The evolution of Glass Expansion cyclonic spray design, specifically the advantages of the Helix nebulizer-spray chamber interface, was summarized in a 2014 article1. In addition to the Helix interface, the benefits of each Glass Expansion cyclonic spray chamber model are detailed, making it easy for ICP analysts to select the optimum spray chamber to suit their application needs.
Several solutions to the problem of longer washout times (independent of spray chamber design) have been proposed and employed, including extending the duration of solvent rinsing between samples, increasing the acidity of the rinse solution, adding simple rinse matrix modifiers, such as a small amount of Au in the case of Hg carryover, concocting a complex rinse solution, often containing compounds such as ammonia, hydrogen peroxide, EDTA, and or surfactants such as Triton X-100; however, there are possible complications and limitations of such techniques. Extending the duration of solvent rinsing reduces sample throughput and increases solvent consumption. Increasing the acidity of the rinse solution increases the consumption of often expensive trace metal grade acids and can degrade standard peristaltic pump tubing more rapidly, along with the sampler and skimmer cones. Matrix modifiers, such as Au, may be effective for some elements over others, and complex rinse solutions are time-consuming to blend and may contain costly reagents. All of these solutions lead to an increase in the operating cost of an ICP-MS and a decrease in sample throughput. For these reasons, it is imperative to include the design of the spray chamber when considering effective washout procedures.
Results
For the Helix CT vs. O-ring washout comparison, an Agilent® 5100 simultaneous dual view ICP-OES was used in combination with the SeaSpray DC nebulizer and Twister cyclonic spray chamber with Helix CT. The Helix CT is the only nebulizer-spray chamber interface that significantly reduces the dead volume around the nebulizer. This unique design minimizes washout time with highly concentrated samples, reducing sample-to-sample carryover and improving sample throughput. Figure 2 compares the time required to wash out a 10 ppm Molybdenum standard with the Helix CT interface and a Brand-X spray chamber with an O-ring interface. The results show that with the Helix nebulizer interface a 10 ppm standard can be washed out in as little as 4 seconds, whereas Brand-X takes 16 seconds. One can expect this time to significantly increase for more troublesome or sticky elements that are more prone to carryover issues.
For the cyclonic vs. Scott washout comparison, a Shimadzu® ICPMS-2030 was used in combination with a MicroMist DC nebulizer and both a Twister cyclonic spray chamber and a Brand-X double-pass Scott spray chamber to acquire time-resolved data for a 100 ppb solution of Hg preserved in 2% HNO3. The results in Figure 3 show that the design of the cyclonic spray chamber results in a 43% faster washout time using a standard 1% HNO3 rinse solution (with 1 ppm Au). For a 100 ppb Hg solution, the washout time for the cyclonic spray chamber was 36 seconds, whereas the washout time for the Scott-style spray chamber was 63 seconds.

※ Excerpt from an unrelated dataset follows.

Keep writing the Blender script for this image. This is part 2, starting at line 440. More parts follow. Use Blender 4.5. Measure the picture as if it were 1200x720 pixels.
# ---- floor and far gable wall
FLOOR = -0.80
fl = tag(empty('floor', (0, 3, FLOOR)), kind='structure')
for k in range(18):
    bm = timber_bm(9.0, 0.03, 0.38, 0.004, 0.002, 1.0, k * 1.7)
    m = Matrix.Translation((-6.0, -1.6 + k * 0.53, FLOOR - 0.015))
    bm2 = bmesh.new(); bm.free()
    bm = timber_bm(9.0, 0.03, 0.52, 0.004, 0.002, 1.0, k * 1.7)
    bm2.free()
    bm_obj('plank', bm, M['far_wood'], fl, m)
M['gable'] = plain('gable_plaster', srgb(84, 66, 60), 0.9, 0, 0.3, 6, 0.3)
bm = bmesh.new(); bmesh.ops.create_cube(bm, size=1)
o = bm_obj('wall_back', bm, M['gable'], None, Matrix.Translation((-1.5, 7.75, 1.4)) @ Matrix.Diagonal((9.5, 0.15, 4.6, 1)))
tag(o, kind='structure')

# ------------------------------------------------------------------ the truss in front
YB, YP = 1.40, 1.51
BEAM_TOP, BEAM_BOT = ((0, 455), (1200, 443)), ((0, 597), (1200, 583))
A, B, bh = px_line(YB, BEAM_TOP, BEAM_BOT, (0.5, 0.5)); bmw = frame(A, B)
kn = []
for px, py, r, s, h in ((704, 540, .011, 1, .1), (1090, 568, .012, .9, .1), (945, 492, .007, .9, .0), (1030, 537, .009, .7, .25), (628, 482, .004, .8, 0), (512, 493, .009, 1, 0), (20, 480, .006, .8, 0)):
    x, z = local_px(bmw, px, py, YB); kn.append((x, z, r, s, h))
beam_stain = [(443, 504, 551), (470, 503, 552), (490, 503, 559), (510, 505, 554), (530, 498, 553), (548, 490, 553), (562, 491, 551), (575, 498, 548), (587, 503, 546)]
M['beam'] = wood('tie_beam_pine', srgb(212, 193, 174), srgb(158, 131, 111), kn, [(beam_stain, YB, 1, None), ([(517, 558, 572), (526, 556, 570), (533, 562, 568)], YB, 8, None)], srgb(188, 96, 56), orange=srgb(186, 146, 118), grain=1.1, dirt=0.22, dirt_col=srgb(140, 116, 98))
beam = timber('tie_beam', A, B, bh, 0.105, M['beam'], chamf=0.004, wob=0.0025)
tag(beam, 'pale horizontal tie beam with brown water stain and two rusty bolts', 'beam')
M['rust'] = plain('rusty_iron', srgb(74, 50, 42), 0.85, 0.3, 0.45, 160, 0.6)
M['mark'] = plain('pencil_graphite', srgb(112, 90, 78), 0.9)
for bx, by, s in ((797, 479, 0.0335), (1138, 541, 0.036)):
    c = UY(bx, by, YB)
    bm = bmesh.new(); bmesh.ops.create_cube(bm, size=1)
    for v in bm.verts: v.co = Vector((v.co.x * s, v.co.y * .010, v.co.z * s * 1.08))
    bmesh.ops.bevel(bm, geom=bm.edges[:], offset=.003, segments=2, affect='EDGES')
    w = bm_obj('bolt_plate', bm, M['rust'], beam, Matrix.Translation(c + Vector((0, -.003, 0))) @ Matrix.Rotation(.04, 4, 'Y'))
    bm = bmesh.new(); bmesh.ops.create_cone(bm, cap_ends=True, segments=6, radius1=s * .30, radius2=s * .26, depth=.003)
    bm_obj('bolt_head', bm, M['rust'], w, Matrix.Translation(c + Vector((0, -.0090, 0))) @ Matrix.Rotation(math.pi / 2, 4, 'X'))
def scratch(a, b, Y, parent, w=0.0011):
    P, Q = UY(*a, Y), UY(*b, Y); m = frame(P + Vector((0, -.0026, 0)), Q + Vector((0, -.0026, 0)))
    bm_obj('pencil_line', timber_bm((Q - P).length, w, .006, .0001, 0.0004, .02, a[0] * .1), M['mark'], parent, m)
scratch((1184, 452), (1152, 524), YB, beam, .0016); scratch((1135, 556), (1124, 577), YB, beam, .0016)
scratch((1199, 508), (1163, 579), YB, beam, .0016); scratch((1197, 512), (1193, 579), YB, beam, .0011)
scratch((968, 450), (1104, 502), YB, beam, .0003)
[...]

In addition to this comparison, the washout time of a Glass Expansion Tracey spray chamber (single-pass) was compared to the same Twister spray chamber (double-pass). The results in Figure 4 show that the washout time is 39% faster utilizing a single-pass cyclonic spray chamber. For a 100 ppb Hg solution, the washout time for the Tracey was 22 seconds, whereas the washout time for the Twister was 36 seconds.